Bagnai stronca la “sugar tax”: «Così la sinistra penalizza le aziende italiane per favorire quelle straniere»
Non basta un anglicismo a rendere digeribile un balzello indigesto come la sugar tax. Era e resta una tassa da Stato etico. Introducendola, il governo non restringerà il nostro girovita, ma alleggerirà semplicemente la nostra tasca costringendoci a fare – ora sì! -un altro buco nella cintura. «Imposta odiosa per la sua ipocrisia», la bolla infatti impietosamente il leghista Alberto Bagnai. Il senatore, si sa, è un’economista di vaglia e nella sua critica alla sugar tax non si limita all’effetto che essa produrrà sulle nostre piccole economia domestiche, ma ne simula l’effetto su scala più vasta proiettandolo sulla dimensione industriale.
La sugar tax danneggia marchi storici del «made in Italy»
A risentirne, secondo il presidente della commissione Finanze e Tesoro del Senato, è complessivamente «lo stile di vita italiano», fatto anche di marchi internazionalmente riconosciuti. Bagnai pensa a bevande «come l’Aperol, il Campari, il Martini», i più richiesti tra i «tanti amari, i tanti analcolici» made in Italy. Insomma, se tanto ci dà tanto, la sugar tax più che aiutare il governo a raschiare il fondo del barile, rischia di creare un danno alle aziende italiane e a indebolirle nella feroce competizione globale. Sul punto Bagnai è fin troppo esplicito: «Col pretesto di tutelare la salute, si fornisce uno sleale svantaggio ai produttori esteri di superalcolici di importazione, whisky, gin, vodka».

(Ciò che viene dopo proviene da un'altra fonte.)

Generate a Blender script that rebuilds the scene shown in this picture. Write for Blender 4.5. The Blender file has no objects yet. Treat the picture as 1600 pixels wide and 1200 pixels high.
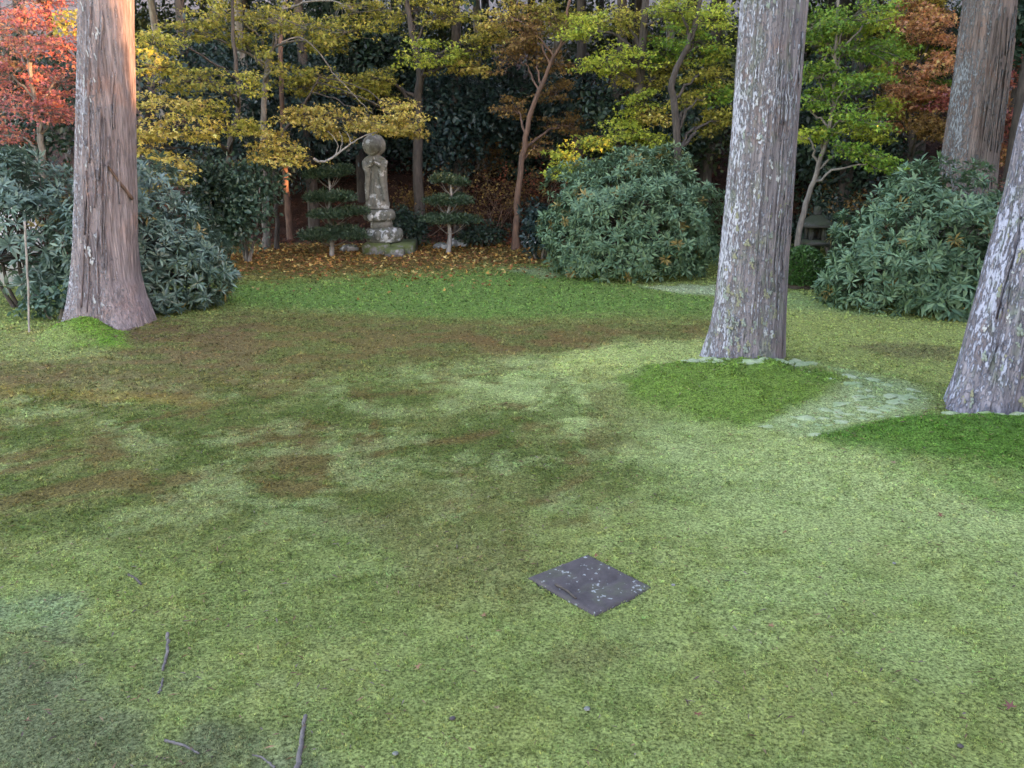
import bpy, math
import numpy as np
from mathutils import Vector

# ------------------------------------------------------------------ camera, sky, sun, exposure
SC = bpy.context.scene
F, CX, CY, CAMH = 1294.0, 800.0, 600.0, 2.2          # focal length in photo pixels, eye height on the veranda
PITCH = math.atan(385.0 / F)
cam = bpy.data.cameras.new('camera'); cam_o = bpy.data.objects.new('camera', cam)
SC.collection.objects.link(cam_o)
cam.sensor_width = 36.0; cam.lens = F / 1600.0 * 36.0; cam.clip_end = 900.0; cam.clip_start = 0.05
cam_o.location = (0, 0, CAMH); cam_o.rotation_euler = (math.pi / 2 - PITCH, 0, 0)
SC.camera = cam_o

SUN_EL, SUN_AZ = math.radians(8.0), math.radians(120.0)   # azimuth clockwise from +Y
world = bpy.data.worlds.new('World'); SC.world = world; world.use_nodes = True
wn = world.node_tree.nodes; wl = world.node_tree.links
bg = wn['Background']; sky = wn.new('ShaderNodeTexSky'); sky.sky_type = 'NISHITA'
sky.sun_disc = False; sky.sun_elevation = SUN_EL; sky.sun_rotation = SUN_AZ
sky.air_density = 1.0; sky.dust_density = 1.0; sky.ozone_density = 1.0
wl.new(sky.outputs[0], bg.inputs[0]); bg.inputs[1].default_value = 0.15

sun = bpy.data.lights.new('sun', 'SUN'); sun_o = bpy.data.objects.new('sun', sun); SC.collection.objects.link(sun_o)
sun.energy = 1.3; sun.angle = math.radians(0.5); sun.color = (1.0, 0.56, 0.25)
SDIR = Vector((math.sin(SUN_AZ) * math.cos(SUN_EL), math.cos(SUN_AZ) * math.cos(SUN_EL), math.sin(SUN_EL)))
sun_o.rotation_euler = SDIR.to_track_quat('Z', 'Y').to_euler()

SC.view_settings.view_transform = 'Standard'; SC.view_settings.look = 'None'
SC.view_settings.gamma = 1.0; SC.view_settings.use_curve_mapping = False
SC.view_settings.exposure = 3.68
SC.view_settings.use_white_balance = True; SC.view_settings.white_balance_temperature = 7400; SC.view_settings.white_balance_tint = 30
SC.cycles.max_bounces = 6; SC.cycles.diffuse_bounces = 4; SC.cycles.transmission_bounces = 4; SC.cycles.glossy_bounces = 2

rng = np.random.default_rng(7)
C = SC.collection

# ------------------------------------------------------------------ helpers
cP, sP = math.cos(PITCH), math.sin(PITCH)
def at(x, y, Y=None, z=0.0):
    """point seen at photo position (x, y): on the level z, or at ground distance Y"""
    dx, dy = (x - CX) / F, -(y - CY) / F
    d = np.array([dx, cP + dy * sP, -sP + dy * cP])
    t = (Y / d[1]) if Y is not None else (z - CAMH) / d[2]
    return np.array([0, 0, CAMH]) + t * d
def scale_at(Y, y=300):
    """photo pixels per metre at ground distance Y"""
    dy = -(y - CY) / F
    return F / (Y / (cP + dy * sP))
def topx(P):
    P = np.asarray(P, float); q = P - np.array([0, 0, CAMH])
    zc = q[:, 1] * cP - q[:, 2] * sP; yc = q[:, 1] * sP + q[:, 2] * cP
    zc = np.maximum(zc, 0.2)
    return CX + F * q[:, 0] / zc, CY - F * yc / zc

def h2(ix, iy, iz, seed):
    n = (ix * 374761393 + iy * 668265263 + iz * 1440662683 + seed * 974634777) & 0xFFFFFFFF
    n = ((n ^ (n >> 13)) * 1274126177) & 0xFFFFFFFF
    n = (n ^ (n >> 16)) & 0xFFFF
    return n / 65535.0
def vnoise(x, y, z=None, seed=0):
    x = np.asarray(x, float); y = np.asarray(y, float); z = np.zeros_like(x) if z is None else np.asarray(z, float)
    xi, yi, zi = np.floor(x).astype(np.int64), np.floor(y).astype(np.int64), np.floor(z).astype(np.int64)
    u, v, w = x - xi, y - yi, z - zi
    u, v, w = u*u*(3-2*u), v*v*(3-2*v), w*w*(3-2*w)
    r = 0
    for a in (0, 1):
        for b in (0, 1):
            for c in (0, 1):
                r = r + h2(xi+a, yi+b, zi+c, seed) * (u if a else 1-u) * (v if b else 1-v) * (w if c else 1-w)
    return r * 2 - 1
def fbm(x, y, z=None, seed=0, o=4):
    s, a, f = 0, 0.5, 1.0
    for k in range(o):
        s = s + a * vnoise(np.asarray(x)*f, np.asarray(y)*f, None if z is None else np.asarray(z)*f, seed+k*17)
        a *= 0.5; f *= 2.03
    return s
def rough(x, y, f, seed):
    """ragged, crisp-grained patches: rotated per octave, warped, slow fall-off"""
    wx = x + .35*vnoise(x*1.3+5, y*1.3, None, seed+3); wy = y + .35*vnoise(x*1.3, y*1.3+9, None, seed+4)
    t, a, tot = 0, 1.0, 0
    for k in range(6):
        th = .6+1.1*k; c, q = math.cos(th), math.sin(th); t = t + a*vnoise((wx*c-wy*q)*f, (wx*q+wy*c)*f, None, seed+k*13); tot += a; a *= .74; f *= 1.93
    return t/tot
def sstep(a, b, x):
    t = np.clip((np.asarray(x, float) - a) / (b - a), 0, 1); return t*t*(3-2*t)

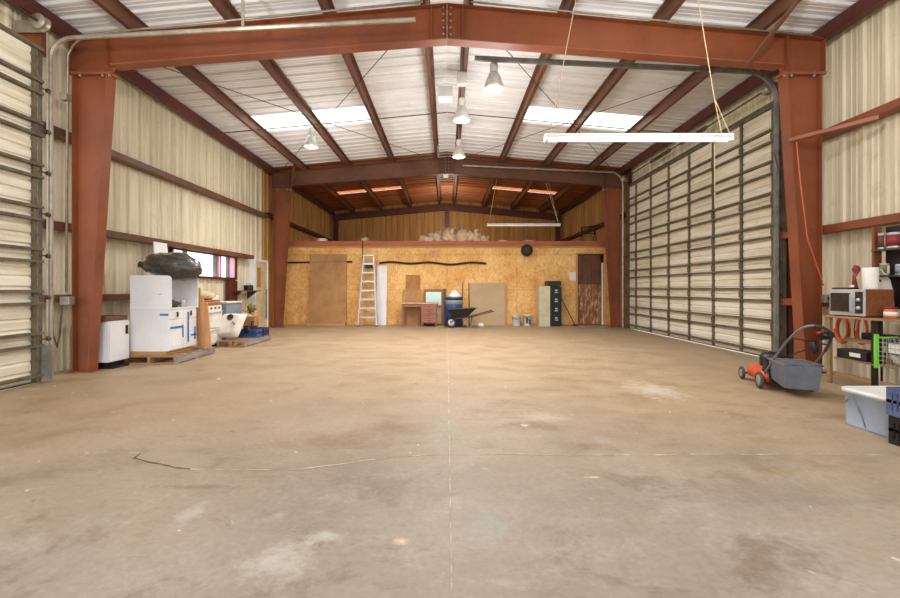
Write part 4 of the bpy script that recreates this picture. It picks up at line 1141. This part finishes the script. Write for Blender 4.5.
# ball, notice, outlet
t = thing('hanging_ball', 'dark brown ball hung high on the strand-board wall', 'ball', (2.74, 14.42, 2.36))
mb = MB().lathe([(.205*math.sin(math.pi*i/14), .205-.205*math.cos(math.pi*i/14)) for i in range(15)], (2.74, 14.42, 2.37), 28)
part('ball', mb, 'ball', t)
part('bracket', MB().tube([(2.74, 14.6, 2.575), (2.74, YP-.002, 2.575)], .02), 'blackmetal', t)
solo('paper_notice', MB().box(4.27, 4.5, YP-.012, YP-.002, 1.55, 1.84), 'paper', 'white paper notice left of the brown doorway', 'notice')
solo('wood_patch', MB().box(-.60, -.27, YP-.014, YP-.002, 2.36, 2.6), 'orange_board', 'small square wood patch high on the strand-board wall', 'board')
solo('white_bottle', MB().lathe([(0, 0), (.035, 0), (.035, .12), (.015, .15), (.015, .18), (0, .18)], (5.16, YP+.2, 2.0), 14), 'alu', 'small bottle hanging in the brown doorway', 'bottle') if False else None

# things on the loft
LZ = 2.922
G = 'crumpled paper heaps on the loft edge'
for i, (x, w, h, lb) in enumerate(((-.75, .28, .16, 'leftmost crumpled kraft paper heap on the loft edge'), (-.35, .3, .26, 'second crumpled kraft heap from the left on the loft edge'),
                                  (.1, .28, .34, 'crumpled kraft heap third from the left on the loft edge'), (.5, .3, .36, 'tallest pale kraft heap in the middle of loft edge'),
                                  (.95, .26, .3, 'crumpled kraft heap fifth from the left on the loft edge'), (1.3, .2, .18, 'rightmost low crumpled kraft heap on the loft edge'))):
    solo('paper_heap', MB().blob((x, 14.92+.14*(i%2), LZ+h*.45), (w*.95, .18, h*.95), .42, 3.2, 3, i*5+1, LZ), 'kraft', lb, 'paper', G)
solo('white_sack', MB().blob((-4.45, 14.95, LZ+.05), (.2, .1, .09), .2, 3, 3, 4, LZ), 'paper', 'small white sack on the loft above the plywood sheet', 'sack')
solo('white_sack', MB().blob((-2.92, 14.9, LZ+.07), (.13, .1, .1), .2, 3, 3, 9, LZ), 'sack', 'small cream sack on the loft above the ladder', 'sack')
for i, (x, lb) in enumerate(((2.0, 'small white scrap on the loft right of the paper heaps'), (2.9, 'flat white scrap on the loft under the far light'))):
    solo('paper_scrap', MB().blob((x, 14.9, LZ+.02), (.2, .06, .04), .3, 3, 2, 3+i, LZ), 'paper', lb, 'paper')
t = thing('metal_stand', 'dark metal sawhorse standing on the loft by the right column', 'stand', (5.05, 15.0, LZ))
for x in (4.82, 5.28):
    for yy in (14.85, 15.15):
        part('leg', MB().tube([(x, yy, LZ), (x, 15.0, LZ+.5)], .018), 'blackmetal', t)
part('crossbar', MB().tube([(4.78, 15.0, LZ+.5), (5.4, 15.0, LZ+.6)], .025), 'blackmetal', t)
part('brace', MB().tube([(4.82, 14.92, LZ+.3), (5.28, 14.92, LZ+.3)], .012), 'blackmetal', t)

# ------------------------------------------------------------------ right: lawn mower
t = thing('lawn_mower', 'orange-red push lawn mower with a slate grey grass bag', 'lawn mower', (4.25, 5.4, 0), R(-17))
def L(name, mb, mat, parent=t, **k): return part(name, mb, mat, parent, local=True, **k)
# local: +y forward (away), width x
mb = MB()
loft(mb, [[(x, y, .08) for x, y in [(p*1.0, q) for p, q in rrect(.46, .62, .1)]], [(x, y, .17) for x, y in rrect(.47, .62, .1)], [(x*.85, y*.9, .22) for x, y in rrect(.46, .62, .1)], [(x*.6, y*.6, .24) for x, y in rrect(.46, .62, .1)]])
for v in mb.bm.verts: v.co.y += .09
L('deck', mb, 'mowerorange')
mb = MB().lathe([(0, .0), (.14, .0), (.15, .03), (.15, .12), (.12, .17), (.05, .19), (0, .19)], (0, .12, .235), 24)
L('engine', mb, 'black')
for sx in (-1, 1):
    for yy, r in ((-.2, .105), (.38, .088)):
        ty = MB().tube([(sx*.27, yy+(r-.02)*math.cos(a), r+(r-.02)*math.sin(a)) for a in [i*math.pi/12 for i in range(24)]], .021, 8, closed=True)
        w = L('wheel', ty, 'rubber')
        part('hub', MB().lathe([(0, -.015), (r*.5, -.018), (r-.03, -.012), (r-.03, .012), (r*.5, .018), (0, .015)], (sx*.27, yy, r), 20, axis=(1, 0, 0)), 'mowerorange' if yy < 0 and sx > 0 else 'galv', w, local=True)
        L('axle', MB().tube([(sx*.2, yy, r), (sx*.27, yy, r)], .01), 'blackmetal')
# grass bag
mb = MB()
def bagring(y, z0, z1, w): return [(-w, y, z0), (w, y, z0), (w, y, z1), (-w, y, z1)]
mb.hexa([(-.165, -.60, .10), (.165, -.60, .09), (.16, -.25, .14), (-.16, -.25, .14), (-.18, -.62, .37), (.185, -.62, .375), (.18, -.22, .375), (-.18, -.22, .375)])
gb = L('grass_bag', mb, 'mowerbag', bevel=.02)
part('rim', MB().tube([(-.185, -.625, .375), (.19, -.625, .38), (.185, -.21, .38), (-.185, -.21, .38)], .011, 8, closed=True), 'greysteel', gb, local=True)
L('rear_flap', MB().bar((-.2, -.2, .35), (-.2, -.1, .12), .01, .1).bar((0, -.20, .30), (0, -.25, .08), .36, .01), 'black')
HPW = [(4.0, 5.28, .2), (4.0, 5.1, .45), (4.03, 4.92, .70), (4.07, 4.78, .83), (4.17, 4.71, .84), (4.30, 4.72, .78), (4.38, 4.78, .69), (4.45, 4.95, .5), (4.48, 5.2, .25)]
hinv = rootof(t).inverted()
hp = [tuple(hinv @ Vector(q)) for q in HPW]
hp_old = [(-.23, -.14, .2), (-.23, -.32, .5), (-.225, -.50, .76), (-.19, -.60, .88), (-.1, -.64, .90), (.08, -.66, .84), (.19, -.62, .76), (.215, -.52, .68), (.22, -.36, .48), (.22, -.14, .2)]
def smooth(pts, it=2):
    for _ in range(it):
        out = [pts[0]]
        for a, b in zip(pts, pts[1:]):
            out.append(tuple(.75*p+.25*q for p, q in zip(a, b))); out.append(tuple(.25*p+.75*q for p, q in zip(a, b)))
        out.append(pts[-1]); pts = out
    return pts
L('handle', MB().tube(smooth(hp), .013, 8), 'greysteel')
L('handle_grip', MB().tube(smooth(hp)[16:30], .017, 8), 'rubber')
L('crossbar', MB().tube([tuple(hinv @ Vector((4.03, 4.93, .68))), tuple(hinv @ Vector((4.43, 4.9, .60)))], .008), 'blackmetal')
L('control_box', MB().blob(tuple(hinv @ Vector((4.29, 4.76, 0.73))), (.075, .05, .05), .3, 3, 3, 2), 'black')
L('starter_grip', MB().tube([tuple(hinv @ Vector((4.15, 4.72, 0.75))), tuple(hinv @ Vector((4.26, 4.71, 0.785)))], .014), 'redlabel', label='dark red grip')
L('cable', MB().tube([tuple(hinv @ Vector((4.29, 4.76, 0.73))), tuple(hinv @ Vector((4.24, 4.8, 0.6))), (.02, -.2, .42), (0, .1, .35)], .008), 'black')
L('control_lump', MB().blob(tuple(hinv @ Vector((4.24, 4.85, 0.58))), (.04, .03, .08), .3, 3, 2, 6), 'black')

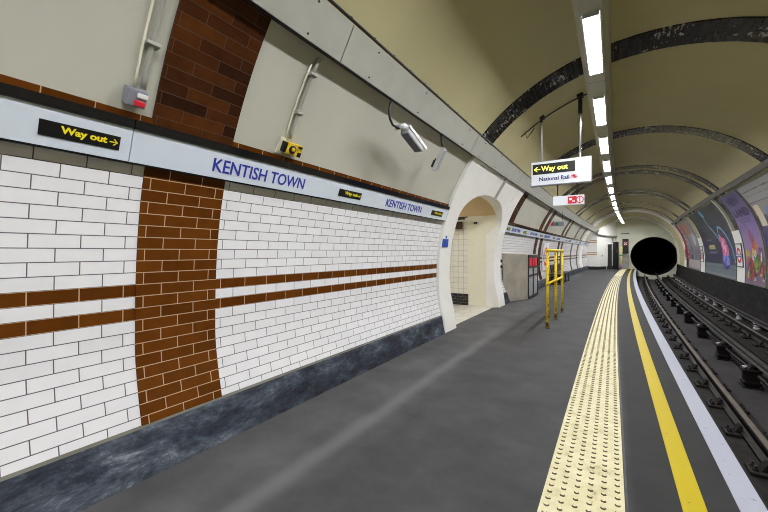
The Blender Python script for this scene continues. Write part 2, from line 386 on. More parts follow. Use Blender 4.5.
# white tiling with two brown stripes
Sst = 100*TH
p_b, p_t = phi_left(.25), phi_left(2.25)
def tile_rows(mw, mbn, y0, y1):
    a = phi_of_s(Sst); b1 = phi_of_s(Sst-TH); b2 = phi_of_s(Sst-2*TH); b3 = phi_of_s(Sst-3*TH)
    shell(mw, p_t, a, y0, y1, .012, 0, 10); shell(mbn, a, b1, y0, y1, .012, 0, 2); shell(mw, b1, b2, y0, y1, .012, 0, 2)
    shell(mbn, b2, b3, y0, y1, .012, 0, 2); shell(mw, b3, p_b, y0, y1, .012, 0, 8)
tw, tb = MB(), MB()
LR = [(10.28, 10.8), (14.7, 15.2), (15.65, 16.2), (20.4, 20.9), (21.5, 22.0), (25.4, 25.9), (28.3, 28.8)]
segs = [(YB, 1.155), (1.725, PL), (PR, 14.7), (15.2, 15.65), (16.2, 20.4), (20.9, 21.5), (22.0, 25.4), (25.9, 28.3), (28.8, 34.5)]
for a, b_ in segs: tile_rows(tw, tb, a, b_)
struct(tw.build('wall_left', M['white_tile']), 'white glazed tile wall of the platform', 'wall')
struct(tb.build('trim_1', M['brown_tile']), 'two brown tile stripes running along the white wall', 'trim')
# nearest brown pilaster and its ring
m1 = MB(); shell(m1, phi_left(2.25), p_b, 1.155, 1.725, .020, .02, 18); struct(m1.build('trim_2', M['brown_tile']), 'brown tiled pilaster between white tile panels', 'trim')
m1 = MB(); shell(m1, phi_left(3.4), phi_left(2.2), 1.155, 1.725, .018, .02, 14); struct(m1.build('trim_3', M['brown_tile_upper']), 'dark brown tiled pilaster rising above the frieze to the trunking', 'trim')
m1 = MB(); shell(m1, R(20), phi_left(3.3), 1.155, 1.725, .016, .02, 50); struct(m1.build('trim_4', M['ring_tile']), 'dark tiled rib over the platform behind the camera side', 'trim')
k = 5
for (a, b_) in [(5.865, 6.43)]+LR:
    m1 = MB(); lo = phi_left(3.1) if a < 7 else phi_left(3.0)
    shell(m1, phi_right(.5), lo, a, b_, .016, .02, 60)
    struct(m1.build('trim_%d' % k, M['ring_tile']), 'dark tiled rib crossing the vault', 'trim'); k += 1
for (a, b_) in LR:
    m1 = MB(); shell(m1, phi_left(3.1), phi_left(2.2) if a < 12 else p_b, a, b_, .018, .02, 20)
    struct(m1.build('trim_%d' % k, M['brown_tile_upper']), 'brown tiled rib on the left wall', 'trim'); k += 1
# broad cream rib near the end wall
m1 = MB(); shell(m1, phi_right(.5), phi_left(.3), 29.6, 31.2, .05, .06, 70); struct(m1.build('trim_%d' % k, M['plaster_white']), 'broad cream rib near the end of the platform', 'trim'); k += 1
m1 = MB(); shell(m1, phi_right(.5), phi_left(3.0), 35.6, 36.6, .10, .1, 70); struct(m1.build('trim_%d' % k, M['plaster_white']), 'innermost cream rib in front of the end wall', 'trim'); k += 1
# plinth along the left wall
for (a, b_) in ((YB, PL), (PR, 34.5)):
    m1 = MB(); zt = .300
    prof = [(lx(-.02)-.02, -.02), (lx(0)+.055, -.02), (lx(.12)+.035, .12), (lx(.26)+.024, .275), (lx(.29)+.016, zt), (lx(.29)-.03, zt)]
    sweep(m1, prof, ysteps(a, b_, 1), closed=True, caps=True); m1.uv = {}
    struct(m1.build('baseboard_left', M['plinth']), 'scuffed dark blue grey plinth at the foot of the tile wall', 'baseboard')
    m1 = MB(); sweep(m1, [(lx(.30)+.010, zt), (lx(.30)+.020, zt+.001), (lx(.31)+.016, zt+.018), (lx(.31)-.0, zt+.018)], ysteps(a, b_, 1), closed=True, caps=True); m1.uv = {}
    struct(m1.build('trim_%d' % k, M['duct']), 'thin grey bead on top of the plinth', 'trim'); k += 1

# portal of the cross passage
YC, HW, ZS, ZC = 8.02, 1.47, 2.10, 2.68
def arch_z(y):
    t = abs(y-YC)/HW
    return None if t >= 1 else ZS+(ZC-ZS)*(1-t**2.3)**(1/2.0)
sur = MB(); ins = .055
ys = sorted(set([PL, PL+.03, PR-.03, PR]+ysteps(PL, YC-HW, .25)+ysteps(YC+HW, PR, .25)+[YC-HW*math.cos(PI*i/28) for i in range(29)]))
zt = 3.14
def surf(y, z, i_=ins): q = pt(phi_left(z), i_); return (q[0]+off(y), y, q[1])
for a, b_ in zip(ys[:-1], ys[1:]):
    inside = a >= YC-HW-1e-6 and b_ <= YC+HW+1e-6
    za = (arch_z(a) or ZS) if inside else -.01; zb = (arch_z(b_) or ZS) if inside else -.01
    n = 14; vs = []
    for i in range(n+1):
        t = i/n; vs.append(surf(a, za+(zt-za)*t)); vs.append(surf(b_, zb+(zt-zb)*t))
    sur.add(vs, [(2*i, 2*i+1, 2*i+3, 2*i+2) for i in range(n)], smooth=True)
for y in (PL, PR):
    n = 16; vs = []
    for i in range(n+1): z = -.01+(zt+.01)*i/n; vs += [surf(y, z), surf(y, z, -.03)]
    sur.add(vs, [(2*i, 2*i+1, 2*i+3, 2*i+2) for i in range(n)])
# reveal
op = [(YC-HW, z) for z in [i*ZS/10 for i in range(10)]]+[(YC-HW*math.cos(PI*i/28), arch_z(YC-HW*math.cos(PI*i/28)) or ZS) for i in range(29)]+[(YC+HW, z) for z in [ZS-i*ZS/10 for i in range(1, 11)]]
vs = []
for y, z in op: s_ = surf(y, max(z, -.01)); vs += [s_, (min(s_[0]-.10, -2.50-.0), y, z) if z > 2.0 else (-2.80, y, z)]
sur.add(vs, [(2*i, 2*i+1, 2*i+3, 2*i+2) for i in range(len(op)-1)])
struct(sur.build('wall_left', M['plaster_white'], recalc=False), 'smooth white plaster surround of the arched passage opening', 'wall')
# passage behind it: near wall, far wall (cream panel then tiles), vault, floor, back wall
ZP = 2.40; XB = -5.6
y0, y1 = YC-HW-.02, YC+HW+.02
pm = MB(); pm.add([(-2.7, y0, 0), (XB, y0, 0), (XB, y0, ZP), (-2.5, y0, ZP)], [(0, 1, 2, 3)], uvs=[(0, 0), (2.7, 0), (2.7, ZP), (0, ZP)])
pm.add([(-3.27, y1, .30), (XB, y1, .30), (XB, y1, ZP-.02), (-3.27, y1, ZP-.02)], [(0, 1, 2, 3)], uvs=[(0, 0), (2.33, 0), (2.33, 2.1), (0, 2.1)])
pm.add([(XB, y0, 0), (XB, y1, 0), (XB, y1, ZP), (XB, y0, ZP)], [(0, 1, 2, 3)], uvs=[(0, 0), (2.8, 0), (2.8, ZP), (0, ZP)])
struct(pm.build('wall_left', M['passage_tile'], recalc=False), 'square white tiles lining the cross passage', 'wall')
pm = MB(); pm.prism([(-3.30, 0), (-3.30, ZP)]+[(surf(YC, ZP*(1-i/12))[0]-off(YC)-.03, ZP*(1-i/12)) for i in range(13)], 'y', y1-.012, y1+.10); struct(pm.build('trim_%d' % k, M['cream']), 'smooth cream panel on the far jamb of the passage', 'trim'); k += 1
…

Il leghista: «Stessa musica anche sulla plastica»
Tanto più, puntualizza Bagnai, che sono proprio i superalcolici di tale calibro e non le bollicine tassate «la principale minaccia per la salute dei nostri giovani». Già, è lì che si annida la cultura dello sballo che miete vittime tra i ragazzi. Morale: se non sapessimo che la sugar tax è una misura frutto di disperazione, spiega Bagnai, «esse andrebbero lette come collaborazione con lobby estere». La stessa cosa, sottolinea ancora il senatore, «accade per la crociata contro la plastica, tutta a vantaggio dei produttori nordici di imballaggi “sostenibili”». Insomma, gratta la sinistra italiana e vien fuori l’interesse straniero. In realtà, su salute e ambiente si dovrebbe investire più che tassare. «Ma questo – è ‘amara conclusione di Bagnai – non possiamo chiedere di capirlo a un opaco e oscuro comitato di liquidatori, di cui i cittadini italiani si sbarazzeranno presto».